A. President: The President shall preside at all meetings of the Board of Directors; direct development of meeting agendas, direct and promptly respond to all correspondence for the Association, develop and appoint committees with the advice and consent of a majority of the Board of Directors, seek and request assistance in the performance of all necessary duties, see that orders and resolutions of the Board of Directors are carried out; shall sign all leases, mortgages, deeds and other written instruments approved by resolution of the Board of Directors, shall co-sign all checks and other notes over one hundred dollars ($100.00) with the Treasurer, and shall have all of the powers and duties which are usually vested in the office of the President of a corporation.

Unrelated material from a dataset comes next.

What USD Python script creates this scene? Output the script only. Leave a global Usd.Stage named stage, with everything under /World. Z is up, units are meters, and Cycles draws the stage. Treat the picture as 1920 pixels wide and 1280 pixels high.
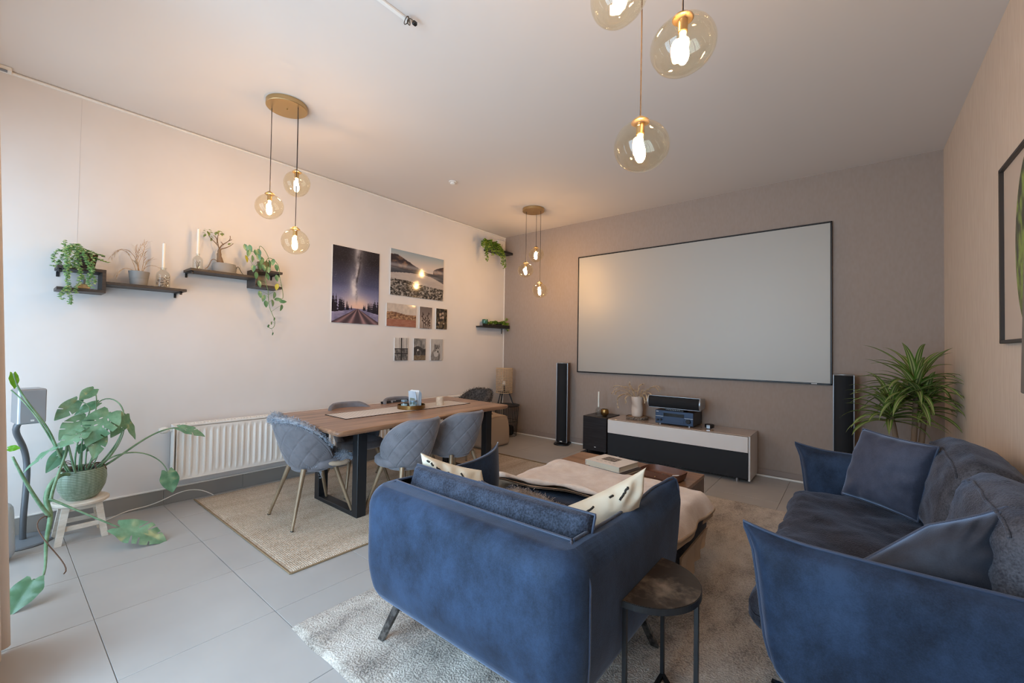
import math, random
import numpy as np, trimesh, usdkit, meshkit
import manifold3d as mf
import shapely.geometry as sg
from shapely import affinity
from pxr import Usd, UsdGeom, UsdLux, Gf, Sdf, UsdShade, Vt

stage = Usd.Stage.CreateInMemory()
UsdGeom.SetStageUpAxis(stage, UsdGeom.Tokens.z)
UsdGeom.SetStageMetersPerUnit(stage, 1.0)
world = UsdGeom.Xform.Define(stage, '/World')
stage.SetDefaultPrim(world.GetPrim())
UsdGeom.Scope.Define(stage, '/World/Looks')
rng = np.random.default_rng(7)
rnd = random.Random(11)
PI = math.pi

# ------------------------------------------------------------------ room size
XL, XR, YB, YN, H = -4.567, 0.648, 5.428, -0.34, 3.249

# ------------------------------------------------------------------ camera
def camera():
    yaw, pitch, roll = -0.6796, 0.0188, 0.0147
    fwd = np.array([math.sin(yaw), math.cos(yaw), 0]); right = np.array([math.cos(yaw), -math.sin(yaw), 0]); up = np.array([0, 0, 1.0])
    fwd, up = fwd * math.cos(pitch) + up * math.sin(pitch), up * math.cos(pitch) - fwd * math.sin(pitch)
    right, up = right * math.cos(roll) + up * math.sin(roll), up * math.cos(roll) - right * math.sin(roll)
    cam = UsdGeom.Camera.Define(stage, '/World/camera')
    m = Gf.Matrix4d(*right, 0, *up, 0, *(-fwd), 0, 0, 0, 1.365, 1)
    cam.AddTransformOp().Set(m)
    cam.CreateHorizontalApertureAttr(36.0); cam.CreateVerticalApertureAttr(24.0)
    cam.CreateFocalLengthAttr(790.17 / 1920 * 36)
    cam.CreateClippingRangeAttr(Gf.Vec2f(0.02, 100))
    cam.CreateExposureAttr(EXPOSURE)
    return cam
EXPOSURE = -0.62
camera()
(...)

B. Vice President/Secretary: The Vice President/Secretary shall act in the place of the President in the event of his or her absence, inability or refusal to act, and shall exercise and discharge such other duties as may be required of him or her by the Board of Directors and otherwise assist as requested with the duties of the President and any other officer. In his/her duty as Secretary, he/she shall record the votes and keep the minutes of all meetings and proceedings of the Board of Directors and of the members in the manner required by Florida Statutes, for a period of not less than seven (7) years. Meetings may be recorded on audio tape as well as written notes. Both forms may be used to transcribe the official minutes. Tapes, if used must be retained until the minutes have been read and accepted by the members at a subsequent meeting. The official transcribed minutes, and any appended documents, shall be available for inspection by members, or their authorized representative, at reasonable times. The Vice President/Secretary shall keep the corporate seal of the Association and affix it on all papers requiring said seal; serve and post notice of meetings of the Board of Directors and of the members; keep appropriate current records showing the members of the Association together with their addresses and other relevant contact information; prepare and disseminate information as requested by the Board of Directors, oversee maintenance and updating of the Association web site, and shall perform such other duties as may be required by the Board of Directors.